Part 2 - Customs and Beliefs

   There are many Christmas customs. Every area of Greece has different ones, but there are basics that everybody follows and believes. Even though the Christmas tree is in almost every household in Greece, please note that it is not a Greek tradition.

Christmas Carols - Κάλαντα

  At dawn on Christmas Eve, the children in groups go from door to door to sing the Kalada. They knock on the door and say : "Να τα πούμε, να τα πούμε? Can we say them, can we say them? Meaning the carols. The owner answers them yes, and they start singing : "καλήν εσπέραν άρχοντες αν είν' ο ορισμός σας, Χριστού τη θεία γέννηση να πω στ' αρχοντικό σας..." The beginning of the song greets the owner of the house and asks them if they could tell the story about the holy birth of Christ. Other kids hold the triangle and hit it with rhythm, and others hold a paper ship. This is going on until every house has heard the Kalada.

The Christmas Bread - Το Χριστόψωμο

   The traditional Christmas bread has a cross and symbols of the family's  occupation, on the top. The bread and the dinner table must be blessed. In many areas the father says a prayer holding the bread on top of a bottle of wine. After the prayer is over, all of the family grabs the bread holding it above the bottle and splits it saying "Hronia Pola = Many years". In other areas the bread is lifted three times in the air and they say a prayer. With the bread and the dinner table blessed the family starts their dinner.

The Goblins - Οι Καλλικάντζαροι

   Another creation of the Greek imagination is the goblins (καλλικάντζαροι). For some, they look like people but they are very tall and ugly. For others they are short, have one eye or one leg, or even have red eyes. The goblins are not very smart... 
   They live under the earth. The story says that they can only come onto earth on Christmas and they can stay until the celebration of the Epiphany. They only appear at nighttime, to bother people, scare them and dance around them. They like to bother a lot, the elderly women.

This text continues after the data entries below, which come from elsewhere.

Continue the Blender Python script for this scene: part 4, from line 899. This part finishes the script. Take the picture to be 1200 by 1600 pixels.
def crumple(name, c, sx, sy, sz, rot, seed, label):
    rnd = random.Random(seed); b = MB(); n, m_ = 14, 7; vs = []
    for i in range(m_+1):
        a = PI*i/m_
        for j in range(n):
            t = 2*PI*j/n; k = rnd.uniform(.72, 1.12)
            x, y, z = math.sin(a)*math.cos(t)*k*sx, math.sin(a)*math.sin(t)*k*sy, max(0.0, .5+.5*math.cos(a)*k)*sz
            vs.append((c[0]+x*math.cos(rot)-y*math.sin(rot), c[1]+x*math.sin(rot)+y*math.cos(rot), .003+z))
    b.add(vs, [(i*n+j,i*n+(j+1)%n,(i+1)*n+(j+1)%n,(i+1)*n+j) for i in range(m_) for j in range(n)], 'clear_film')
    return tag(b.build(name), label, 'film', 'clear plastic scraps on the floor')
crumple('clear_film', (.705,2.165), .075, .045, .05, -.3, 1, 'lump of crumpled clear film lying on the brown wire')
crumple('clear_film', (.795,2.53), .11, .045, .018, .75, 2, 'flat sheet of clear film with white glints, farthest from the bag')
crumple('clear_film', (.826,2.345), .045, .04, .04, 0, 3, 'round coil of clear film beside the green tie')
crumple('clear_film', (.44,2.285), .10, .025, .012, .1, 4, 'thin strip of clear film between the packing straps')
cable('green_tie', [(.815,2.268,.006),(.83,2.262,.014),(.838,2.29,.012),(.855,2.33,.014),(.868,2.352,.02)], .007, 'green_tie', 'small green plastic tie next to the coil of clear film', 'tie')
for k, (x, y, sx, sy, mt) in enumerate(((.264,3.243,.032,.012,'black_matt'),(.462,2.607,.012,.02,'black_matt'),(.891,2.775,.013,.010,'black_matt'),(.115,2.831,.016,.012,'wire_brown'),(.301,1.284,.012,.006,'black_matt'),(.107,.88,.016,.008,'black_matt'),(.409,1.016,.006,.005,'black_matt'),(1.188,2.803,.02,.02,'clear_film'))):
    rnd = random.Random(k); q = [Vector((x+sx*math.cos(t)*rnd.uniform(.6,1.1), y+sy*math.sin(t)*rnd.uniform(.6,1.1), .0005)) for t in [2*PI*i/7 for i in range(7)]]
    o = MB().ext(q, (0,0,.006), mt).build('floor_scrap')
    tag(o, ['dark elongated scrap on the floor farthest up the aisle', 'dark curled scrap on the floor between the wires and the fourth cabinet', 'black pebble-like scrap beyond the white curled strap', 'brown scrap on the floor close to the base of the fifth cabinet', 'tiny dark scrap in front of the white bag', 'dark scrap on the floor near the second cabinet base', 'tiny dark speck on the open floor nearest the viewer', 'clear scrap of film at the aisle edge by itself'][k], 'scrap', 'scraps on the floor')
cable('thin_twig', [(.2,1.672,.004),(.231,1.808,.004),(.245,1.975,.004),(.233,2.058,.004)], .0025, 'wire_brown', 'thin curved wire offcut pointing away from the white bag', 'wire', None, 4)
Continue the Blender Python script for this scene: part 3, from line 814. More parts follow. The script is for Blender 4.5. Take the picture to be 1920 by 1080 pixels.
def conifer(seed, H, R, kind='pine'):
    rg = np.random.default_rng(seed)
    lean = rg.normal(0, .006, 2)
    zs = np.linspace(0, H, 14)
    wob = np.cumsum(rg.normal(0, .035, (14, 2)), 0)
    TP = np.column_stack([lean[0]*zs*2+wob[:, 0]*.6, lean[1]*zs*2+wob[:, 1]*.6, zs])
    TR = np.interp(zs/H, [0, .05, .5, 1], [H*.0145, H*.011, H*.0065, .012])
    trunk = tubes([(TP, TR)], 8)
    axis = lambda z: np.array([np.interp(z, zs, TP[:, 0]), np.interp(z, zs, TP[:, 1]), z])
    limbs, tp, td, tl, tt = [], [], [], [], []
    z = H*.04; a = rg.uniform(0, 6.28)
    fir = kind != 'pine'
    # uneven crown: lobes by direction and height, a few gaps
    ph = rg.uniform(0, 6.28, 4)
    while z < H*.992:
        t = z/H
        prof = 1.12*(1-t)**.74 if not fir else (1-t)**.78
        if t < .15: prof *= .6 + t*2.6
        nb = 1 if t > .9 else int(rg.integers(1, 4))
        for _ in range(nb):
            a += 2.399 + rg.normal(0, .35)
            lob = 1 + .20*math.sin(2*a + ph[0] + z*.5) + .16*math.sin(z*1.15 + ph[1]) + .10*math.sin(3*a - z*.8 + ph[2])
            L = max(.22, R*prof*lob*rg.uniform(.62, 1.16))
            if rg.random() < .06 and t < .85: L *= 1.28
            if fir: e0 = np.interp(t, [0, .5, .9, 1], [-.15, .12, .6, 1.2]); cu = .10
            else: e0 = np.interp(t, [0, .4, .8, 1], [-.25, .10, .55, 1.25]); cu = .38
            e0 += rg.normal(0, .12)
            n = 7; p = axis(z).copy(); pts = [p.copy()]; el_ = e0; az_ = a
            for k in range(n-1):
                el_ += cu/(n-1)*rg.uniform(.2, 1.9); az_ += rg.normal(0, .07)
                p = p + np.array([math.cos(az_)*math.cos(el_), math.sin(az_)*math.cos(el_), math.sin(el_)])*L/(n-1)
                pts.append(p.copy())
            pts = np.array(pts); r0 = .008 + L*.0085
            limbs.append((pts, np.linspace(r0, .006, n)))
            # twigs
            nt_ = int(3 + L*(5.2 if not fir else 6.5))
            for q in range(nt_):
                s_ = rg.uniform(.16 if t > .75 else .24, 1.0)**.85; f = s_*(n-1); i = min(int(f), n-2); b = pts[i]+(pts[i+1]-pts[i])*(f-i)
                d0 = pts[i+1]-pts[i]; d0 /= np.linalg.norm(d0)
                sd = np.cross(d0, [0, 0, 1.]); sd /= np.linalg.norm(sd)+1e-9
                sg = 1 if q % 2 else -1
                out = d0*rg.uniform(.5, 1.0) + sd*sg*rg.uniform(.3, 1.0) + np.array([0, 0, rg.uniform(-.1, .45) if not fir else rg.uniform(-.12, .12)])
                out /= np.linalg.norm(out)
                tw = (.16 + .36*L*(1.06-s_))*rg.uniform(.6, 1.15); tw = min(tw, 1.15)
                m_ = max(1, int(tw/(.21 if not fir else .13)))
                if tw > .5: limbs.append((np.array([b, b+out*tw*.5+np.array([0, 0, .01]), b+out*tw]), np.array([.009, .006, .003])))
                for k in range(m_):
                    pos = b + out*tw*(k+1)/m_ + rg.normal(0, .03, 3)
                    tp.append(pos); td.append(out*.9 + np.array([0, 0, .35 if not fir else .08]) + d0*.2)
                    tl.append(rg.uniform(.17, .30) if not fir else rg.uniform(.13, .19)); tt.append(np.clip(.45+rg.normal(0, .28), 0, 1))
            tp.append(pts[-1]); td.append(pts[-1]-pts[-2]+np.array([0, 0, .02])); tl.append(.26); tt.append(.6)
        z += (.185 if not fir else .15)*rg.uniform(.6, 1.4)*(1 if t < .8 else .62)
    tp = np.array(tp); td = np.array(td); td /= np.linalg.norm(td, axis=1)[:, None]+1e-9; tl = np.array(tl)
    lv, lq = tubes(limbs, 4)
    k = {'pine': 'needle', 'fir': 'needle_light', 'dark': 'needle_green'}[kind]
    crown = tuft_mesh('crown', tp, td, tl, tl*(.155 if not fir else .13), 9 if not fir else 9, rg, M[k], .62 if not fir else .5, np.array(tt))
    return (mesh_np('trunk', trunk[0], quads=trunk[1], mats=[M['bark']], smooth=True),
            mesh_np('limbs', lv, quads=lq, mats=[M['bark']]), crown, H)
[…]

   Many believe that they come into the houses from the chimney and they make a mess. The most popular story though is the Earth's Tree. This is a big tree that holds the earth. The kallikantzari, trouble makers that they are, try all year long to cut it. But when Christmas arrives, foolish that they are, they forget this job and come on to earth to bother the people. When they can not stay on earth anymore, they return back under and find the tree whole again  and they start over.
   There are many ways to chase away the kallikantzari. The most popular one is that the homeowner can put a sifter outside of the house. The kallikantzari easily distracted as always, start counting the holes. One, two three..., and because they don't know how to count higher, they waste their time. The morning arrives and they have to go and because of this, their job is never done.  
   They are also afraid of fire and noises.  Many homeowners throw salt on the fire and the crackling scares them away.

The Sweets - Τα Γλυκά

   In this holy celebration all the house wives bake traditional sweets and cookies. This season you will find in every house:

  Melomakarona (μελομακάρονα), honey cookies.
  Kourabiethes (κουραμπιέδες), cookies covered with powdered sugar.
  Thiples (δίπλες), pastry with honey and walnut.
  Loukoumathes (Λουκουμάδες), which in Greece are made all winter long. They are deep fried balls of dough that are dipped in honey and sprinkled with cinnamon and walnuts.
  And finally the Hristopsomo (Χριστόψωμο) which is bread with a cross and designs about the occupation of each family, on the top crust.